Elsewhere I have written about this as a form of attunement, a quality that, as adults, we might learn from children. It can also be recognised as a form of sentient knowledge that is produced when a body senses something other to itself in the moment of contact. When slowed down this improvisational element has a dance-like quality. Trevarthen (2002) has famously noted the way that caregivers of very young children often engage in dance-like exchanges of reciprocal responsivity. The slowed film of the child/blanket/bundle reminds us that this tangle of agency extends beyond dyadic relationships between adults and children, and that it also includes more-than-human matter.
References
Massey, D. (2005) For Space. London: Sage.

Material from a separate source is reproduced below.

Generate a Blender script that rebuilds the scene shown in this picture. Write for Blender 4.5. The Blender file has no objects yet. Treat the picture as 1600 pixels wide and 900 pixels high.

Trevarthen C, and Malloch S, (2002) Musicality and music before three: Human vitality and invention shared with pride, Zero to Three 23(1): 10-18
If this approach to looking at and thinking deeply about the play of two year olds intrigues you, a more detailed description (free to access published paper) of Christina’s research project can be found here:
MacRae, C. (2019) The Red Blanket: A dance of animacy. Global Studies of Childhood 1-11 DOI: 10.1177/2043610619832899
Christina is continuing this research through a further project funded by the Froebel Trust: Listening-2: Investigating sensory-motor learning in two-year olds, using Froebelian principles to deepen understanding of two-year-old children’s sensory-motor relationships with their environment.
Last June, Christina and her co-researcher Professor Maggie MacLure held a Froebel Trust webinar on findings from this project, exploring Froebel’s idea of ‘unfoldment’ and presenting an example from the research of ‘watching children jump’. The very apparent contagiousness of jumping led to the wonderful expression of ‘companionable jumping’. I’ll definitely be asking them to tell us more about this in a future ECO post!
All images are (C) Christina MacRae and must not be used without written permission from the photographer or Early Childhood Outdoors.
This is an inspiring article and so respectful and thoughtful about the children’s experience. It sings out connectivity which is a Froebelian principle. Both animate and inanimate objects in our world are closely aligned and connected and we stop understanding this at our peril. I have just read a book by Nan Shepherd called The Living Mountain which is about the connectivity of all that make up and are the Cairngorm mountains. This article in a different way is saying the same thing. We must stop compartmentalizing children’s learning and putting our own perspective on what we see. Thank you.